Engineering student Kenton Carnegie, 22, was last seen alive as he headed out for an afternoon walk from a work camp at the Points North Landing supply depot on Nov. 8, 2005.

Two hours later, worried co-workers found him mauled to death, surrounded by wolf tracks.

There has never been a documented case of a fatal wolf attack in North America.

An expert for the coroner's office is to testify later this week that Carnegie was killed by a black bear. Another expert called by the family will testify he was killed by wolves.

Points North Landing is located 850 kilometres north of Saskatoon.

It will be up to the six-member jury sitting in the inquest at a Prince Albert hotel to come to a conclusion and make recommendations to prevent similar deaths.

Prince Albert is 140 kilometres northeast of Saskatoon.

Wolves were known to frequent an unfenced dump, located on Crown land near the Points North compound, before Carnegie's death.

Todd Svarckopf, a pilot for Sander Geophysics Ltd., testified he and a co-worker had to fight off two aggressive wolves with sticks on Nov. 4, four days before Carnegie's death. He said he thought the wolves were trying to kill them.

"They snapped their teeth constantly at us," said Svarckopf.

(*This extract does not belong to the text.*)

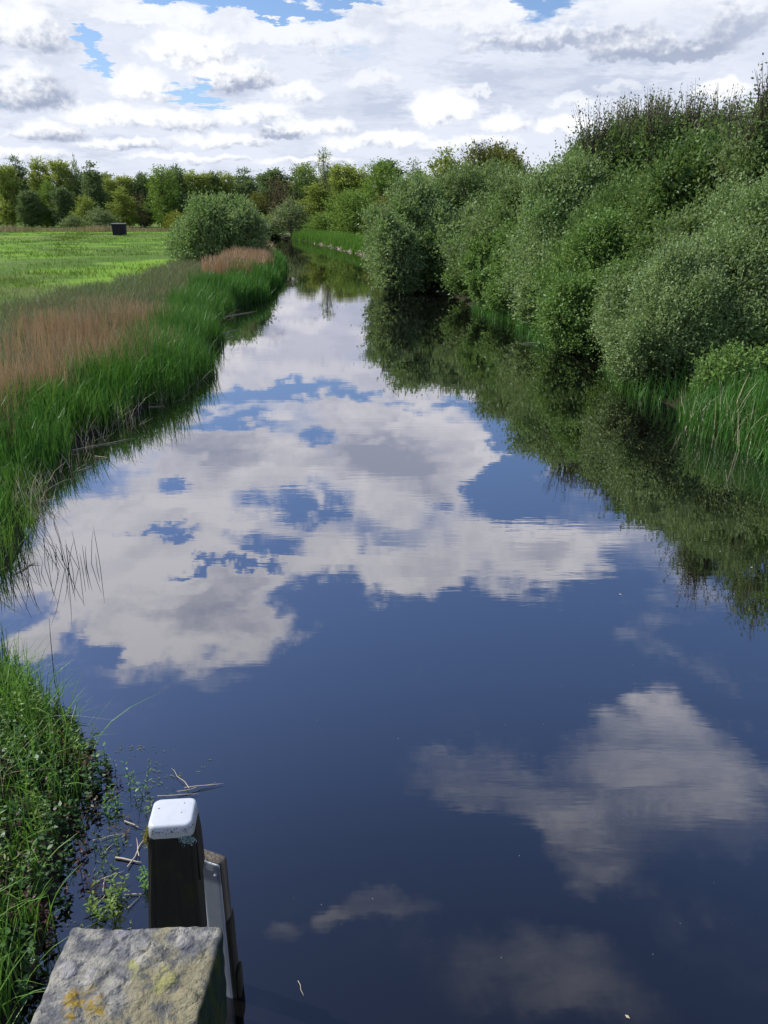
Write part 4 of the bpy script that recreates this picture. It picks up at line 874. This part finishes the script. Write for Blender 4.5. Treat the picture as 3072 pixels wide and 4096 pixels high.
# fender planks beside the pile, with a galvanised strap
fen = empty('fender_plank', (-.85, 3.02, 0), 'grey fender plank with a galvanised strap standing behind the capped pile', 'fender plank')
def f_block(name, *a, **k): return under(rough_block(name, *a, **k), fen)
f_block('plank', -.97, -.824, 2.965, 3.02, -1.1, .955, .03, .008, GREYWOOD, amp=.003, seed=12)
GALV, t, p = pbr('galvanised_steel', .5, .5); ob = t.add('ShaderNodeTexCoord').outputs['Object']; p.inputs['Metallic'].default_value = .35
stain = t.m('MULTIPLY', t.ramp(t.noise(ob, 14, 4, .6), .40, .44), t.ramp(t.sep(ob)[2], .80, .84))
t.put(p.inputs['Base Color'], t.mix(stain, t.mix(t.noise(ob, 30, 4, .6), (.40, .45, .53), (.52, .57, .65)), (.20, .23, .30)))
st = f_block('strap', -.945, -.829, 2.956, 2.9625, -.4, .948, .012, .002, GALV, amp=.0006, seed=13)
def under2(o, par): o.parent = par; return o
V, F = disc(-.856, 2.956, .875, .010, .010, '-y', 8); under2(mesh_obj('bolt', V, F, GALV), st)
fen.rotation_euler = (0, 0, R(-22)); fen.location.x += .026
fen2 = empty('fender_plank', (-.79, 3.0, 0), 'dark low fender plank at the water, nearest the open canal', 'fender plank')
for a_ in ((-.8205, -.800, 2.95, 3.05, -1.1, .56), (-.7985, -.780, 2.955, 3.04, -1.1, .18)):
    under(rough_block('board', *a_, .03, .006, WOOD, amp=.003, seed=int(a_[5] * 50)), fen2)

# ------------------------------------------------------------------ near bank: grasses, herbs, water plants, rushes, dead stalks
rng = np.random.default_rng(21)
def near_bank(n, y0, y1, d0, d1): P, d = band(rng, n, y0, y1, d0, d1, pw=1, wob=.12); return P
P = near_bank(4200, 2.2, 6.4, .12, 2.0); hs = rng.uniform(.14, .42, len(P)) * (1 + .3 * np.sin(P[:, 0] * 5 + P[:, 1] * 3))
P2 = near_bank(900, 4.9, 6.2, .05, 1.3); h2 = rng.uniform(.3, .62, len(P2))
P3 = near_bank(700, 2.3, 3.4, .0, .8); h3 = rng.uniform(.25, .5, len(P3))
P = np.concatenate([P, P2, P3]); hs = np.concatenate([hs, h2, h3])
stuff('bank_grass', *blades_arr(rng, P, hs, rng.uniform(.006, .015, len(P)), .2, .42, 5), L_BANK, 'fresh green grass on the near bank beside the pile', 'grass')
P = near_bank(120, 2.3, 5.2, .25, 1.9)
stuff('dry_grass', *blades_arr(rng, P, rng.uniform(.25, .5, len(P)), rng.uniform(.003, .006, len(P)), .35, .7, 6), L_PALE, 'bleached arching grass blades across the near bank', 'grass')
P = near_bank(3200, 6.9, 11.5, -.08, 2.0)
stuff('bank_grass', *blades_arr(rng, P, rng.uniform(.2, .6, len(P)), rng.uniform(.006, .012, len(P)), .2, .35, 4), L_BANK, 'short marsh grass where the reed bed thins out near the rushes', 'grass')
def herb_arr(P, H, leaf, nl, asp=.5, droop=.15, spread=.12):
    n = len(P); T = unit(rng.normal(0, spread, (n, 3)) + [0, 0, 1]); f = np.linspace(.15, 1, nl)[None] + rng.uniform(-.03, .03, (n, nl))
    Q = P[:, None] + T[:, None] * (H[:, None] * f)[..., None]; th = np.arange(nl)[None] * 1.9 + rng.uniform(0, 6.28, (n, 1))
    A = unit(np.stack([np.cos(th), np.sin(th), rng.uniform(-.1, .7, (n, nl)) - droop], -1)); S = unit(np.cross(A, np.array([0, 0, 1.]) + rng.normal(0, .25, (n, nl, 3))))
    l = (leaf * rng.uniform(.6, 1.2, (n, nl)) * (1.1 - .5 * f)).reshape(-1)
    V, F = leaves_arr(Q.reshape(-1, 3), A.reshape(-1, 3), S.reshape(-1, 3), l, l * asp)
    sv, sf = tubes([(np.array([P[i], P[i] + T[i] * H[i] * .5, P[i] + T[i] * H[i]]), np.array([.003, .0022, .001])) for i in range(n)], 3)
    return (V, F), (sv, sf)
P = near_bank(420, 2.4, 5.7, -.02, 1.7); a_, b_ = herb_arr(P, rng.uniform(.12, .34, len(P)), .07, 12, .55)
stuff('bank_herbs', *join([a_, b_]), L_HERB, 'dark leafy marsh herbs under the grass of the near bank', 'herbs')
P = near_bank(60, 3.0, 5.6, -.10, .35); a_, b_ = herb_arr(P, rng.uniform(.15, .36, len(P)), .06, 10, .5)
stuff('bank_herbs', *join([a_, b_]), L_WINE, 'wine red leafy stems along the edge of the near bank', 'herbs')
P = near_bank(90, 2.4, 5.2, .1, 1.3); a_, b_ = herb_arr(P, rng.uniform(.25, .45, len(P)), .075, 18, .22)
stuff('bank_herbs', *join([a_, b_]), L_BRIGHT, 'light green feathery leaved herbs standing above the near bank', 'herbs')
n = 900; q = rng.random(n); P = np.stack([-2.15 + .80 * rng.random(n), 2.9 + 2.2 * q, np.full(n, .006)], 1); keep = np.sin(P[:, 0] * 9 + P[:, 1] * 5) + np.sin(P[:, 1] * 11 - P[:, 0] * 4) + rng.normal(0, .6, n) > .1; P = P[keep]; n = len(P)
A = unit(rng.normal(size=(n, 3)) * [1, 1, .12]); S = unit(np.cross(A, np.array([0, 0, 1.]) + rng.normal(0, .15, (n, 3)))); l = rng.uniform(.012, .045, n)
stuff('floating_litter', *leaves_arr(P, A, S, l, l * .22), L_SEDGE, 'scraps of leaf and stalk floating between the near bank and the pile', 'plant litter')
# single plants rooted in the shallow water between bank and pile
def water_plant(x, y, H, ns, leaf, nl, mat, label, spr=.05, asp=.3):
    o = empty('water_plant', (x, y, -.02), label, 'water plant', 'water plants between the bank and the pile')
    P = np.stack([rng.normal(0, spr, ns), rng.normal(0, spr, ns), np.full(ns, -.05)], 1); a_, b_ = herb_arr(P, H * rng.uniform(.6, 1.1, ns), leaf, nl, asp, .05, .2)
    mesh_obj('leaves', *a_, mat, o); mesh_obj('stems', *b_, L_HERB, o)
water_plant(-1.93, 4.39, 0.28, 5, 0.06, 14, L_BANK, 'tall green water plant nearest above the stick by the pile')
water_plant(-1.81, 4.53, 0.32, 4, 0.05, 12, L_BANK, 'slim branching water plant just above the white cap')
water_plant(-2.38, 4.92, 0.22, 6, 0.04, 10, L_WINE, 'wine red water plant farthest out beyond the bank edge')
water_plant(-2.13, 4.81, 0.2, 3, 0.035, 9, L_PALE, 'bleached feathery stem standing alone in the water')
water_plant(-1.7, 3.54, 0.3, 12, 0.06, 16, L_BRIGHT, 'bright green feathery water plant beside the foot of the pile')
water_plant(-1.86, 3.64, 0.2, 5, 0.05, 10, L_WINE, 'dark red water plant between the bank and the bright feathery plant')
water_plant(-1.8, 4.19, 0.12, 8, 0.05, 9, L_RUST, 'brown matted plant tuft by the dark stick')
water_plant(-1.87, 3.86, 0.2, 6, 0.04, 10, L_HERB, 'dark green water plant in the gap beside the bank herbs')
def rush_clump(x, y, n, H, label, spr, lean):
    P = np.stack([rng.normal(0, spr, n), rng.normal(0, spr, n), np.full(n, -.1)], 1); V, F = [], []
    paths = []
    for i in range(n):
        a = rng.uniform(0, 6.28); l = abs(rng.normal(0, lean)); T = np.array([math.cos(a) * l, math.sin(a) * l * .6, 1.]); h_ = H * rng.uniform(.45, 1.1)
        paths.append((np.array([P[i], P[i] + T * h_ * .4, P[i] + T * h_ * .75 + [0, 0, .0], P[i] + T * h_ * np.array([1.08, 1.08, .98])]), np.array([.0036, .0034, .0028, .0010])))
    o = mesh_obj('rush_clump', *tubes(paths, 5), L_RUSH, smooth=True); o.location = (x, y, 0); tag(o, label, 'rush clump', 'rush clumps standing in open water')
rush_clump(-3.8, 8.38, 9, .85, 'clump of long dark rush stems fanning out of the open water', .03, .28)
rush_clump(-3.57, 8.41, 9, .62, 'smaller upright rush clump just beside the fanning one', .06, .14)
rush_clump(-4.45, 8.35, 26, .60, 'dense rush clump at the tip of the reed bed', .16, .16)
rush_clump(-4.5, 7.75, 20, .5, 'rush clump at the picture edge where the bank is cut by an inlet', .14, .2)
rush_clump(-3.35, 5.85, 14, .75, 'tall thin rushes rising out of the near bank grass', .14, .15)
rush_clump(-4.1, 8.75, 7, .35, 'short sparse rush tuft between the reed bed and the fanning clump', .05, .3)
def stalk(p, q, r, label, mat=None, sag=0.0, z=.012):
    p, q = np.array(p, float), np.array(q, float); d = q - p; L = np.linalg.norm(d); nx = np.array([-d[1], d[0], 0]) / max(L, 1e-6) * L
    pts = [p + d * f + nx * rng.normal(0, .02) * (0 < f < 1) for f in (0, .3, .6, .85, 1)]
    o = mesh_obj('dead_stalk', *tubes([(np.array(pts) - p, np.array([r, r * .9, r * .8, r * .55, r * .2]))], 5), mat or L_PALE, smooth=True); o.location = p
    tag(o, label, 'dead stalk', 'dead stalks floating at the water edge')
stalk((-5.65, 13.39, 0.012), (-4.75, 14.2, 0.012), 0.01, 'longest pale stalk floating at the foot of the reed bed')
stalk((-5.09, 12.16, 0.012), (-4.94, 12.46, 0.012), 0.008, 'short stalk pointing out of the reed bed shadow')
stalk((-5.11, 13.02, 0.012), (-4.83, 12.91, 0.012), 0.007, 'small pale stalk just below the longest floating stalk')
stalk((-5.74, 13.19, 0.012), (-5.41, 13.11, 0.012), 0.007, 'thin pale stalk lying against the reed bed, beside the longest one')
stalk((-5.35, 17.36, 0.012), (-5.01, 18.2, 0.012), 0.01, 'pale stalk sticking out into the canal below the tall reed clump')
stalk((-5.22, 16.73, 0.012), (-4.89, 16.86, 0.012), 0.008, 'short flat stalk just below the one sticking out')
stalk((-4.4, 8.28, 0.012), (-4.29, 8.62, 0.012), 0.008, 'bent pale stalk beside the rush clump at the picture edge')
stalk((-4.35, 8.54, 0.012), (-4.2, 8.53, 0.012), 0.006, 'short pale stalk crossing the bent stalk')
stalk((-6.74, 32.36, 0.012), (-5.61, 34.79, 0.012), 0.022, 'long grey stalk floating in the bay behind the tall reed clump')
stalk((-5.98, 27.34, 0.012), (-5.4, 29.08, 0.012), 0.018, 'grey stalk against the end of the tall reed clump')
stalk((-5.71, 26.39, 0.012), (-5.22, 27.34, 0.012), 0.016, 'second grey stalk lying just below the first at the end of the reed clump')
stalk((4.6, 25.69, 0.012), (5.6, 26.08, 0.012), 0.018, 'dead branch lying in the water at the foot of the sage willow')
stalk((5.7, 24.75, 0.012), (6.14, 24.13, 0.012), 0.018, 'pale stick floating in the shade right of the dead branch')
stalk((6.58, 23.87, 0.012), (7.35, 25.11, 0.012), 0.016, 'forked stick leaning on the reeds near the large front willow')
stalk((-1.79, 3.93, 0.012), (-1.6, 3.89, 0.012), 0.007, 'brown stick touching the side of the pile')
stalk((-1.63, 3.63, 0.012), (-1.51, 3.64, 0.012), 0.004, 'thin pale stalk lying low beside the pile')
stalk((-1.58, 3.53, 0.012), (-1.53, 3.63, 0.012), 0.003, 'thin stalk slanting up to the foot of the pile')
stalk((-1.83, 4.26, 0.012), (-1.71, 4.2, 0.012), 0.005, 'dark stick just left of the white cap')
stalk((-2.59, 5.39, 0.012), (-2.47, 5.36, 0.012), 0.003, 'tiny pale stalk floating beyond the red stems')
stalk((-1.99, 4.08, 0.012), (-1.81, 4.14, 0.012), 0.003, 'pale thin stalk between the bank and the brown stick')
stalk((-1.85, 3.73, 0.012), (-1.69, 3.82, 0.012), 0.003, 'pale stalk over the dark red water plant')
stalk((-0.48, 3.05, 0.012), (-0.44, 2.96, 0.012), 0.002, 'tiny twig floating alone in the dark open water')

for i in range(16):
    x, y = -1.9 + .55 * rng.random(), 3.3 + 1.4 * rng.random(); a = rng.uniform(0, 3.14); l = rng.uniform(.12, .34)
    stalk((x, y, .01 + .03 * rng.random()), (x + math.cos(a) * l, y + math.sin(a) * l, .012), rng.uniform(.0022, .0042), 'thin dead stalk tangled among the water plants between bank and pile', L_PALE if i % 3 else BARK)
water_plant(-1.62, 4.32, .22, 5, .05, 12, L_BRIGHT, 'small light green water plant between the wine red one and the white cap')
water_plant(-1.88, 4.02, .2, 6, .045, 10, L_HERB, 'dark leafy water plant close to the bank beside the floating scraps')
water_plant(-1.55, 3.75, .24, 5, .05, 12, L_BANK, 'green water plant beside the brown stick that touches the pile')
water_plant(-1.72, 3.12, .26, 7, .055, 12, L_BRIGHT, 'lowest light green water plant, next to the rail end')
water_plant(-1.95, 4.55, .2, 5, .04, 10, L_WINE, 'wine red water plant nearest the bank herbs')

n = 110; P = np.stack([rng.uniform(-1.4, 4.5, n), 2.4 + 8 * rng.random(n) ** 1.6, np.full(n, .005)], 1); A = unit(rng.normal(size=(n, 3)) * [1, 1, 0]); S = np.cross(A, np.array([0, 0, 1.])); l = np.where(rng.random(n) < .06, rng.uniform(.018, .04, n), rng.uniform(.003, .007, n))
stuff('floating_specks', *leaves_arr(P, A, S, l, l * .6), L_PALE, 'tiny pale seeds and leaf scraps floating on the dark open water', 'floating scraps')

Svarckopf said when he learned Carnegie, a University of Waterloo student on a work term with Sander Geophysics, had not returned from a walk on Nov. 8, he and others went looking for him.

They followed his footprints in the snow, leading into the woods, and found his body.

"The wolves were all around us howling," said Mark Eikel, an assistant manager at Points North who helped with the search. "It was quite an eerie feeling."

Too scared to stay with the body, Eikel waited in a pickup truck with another worker on a nearby road until an RCMP officer and coroner arrived.

RCMP Const. Al Noey testified he could see glowing eyes in the dark when he finally reached Carnegie's body, which had been dragged several metres from the spot where the other workers found him.

He said he could hear animals moving in the bush, as if they were "trying to get their kill back."

"The body was, like, pretty chewed up," Noey said.

"The top midsection to the thigh -- it was all eaten up."

Dr. Nico Brits, the pathologist who performed the autopsy, testified Carnegie had lost about 25 to 30 per cent of his body mass in the attack.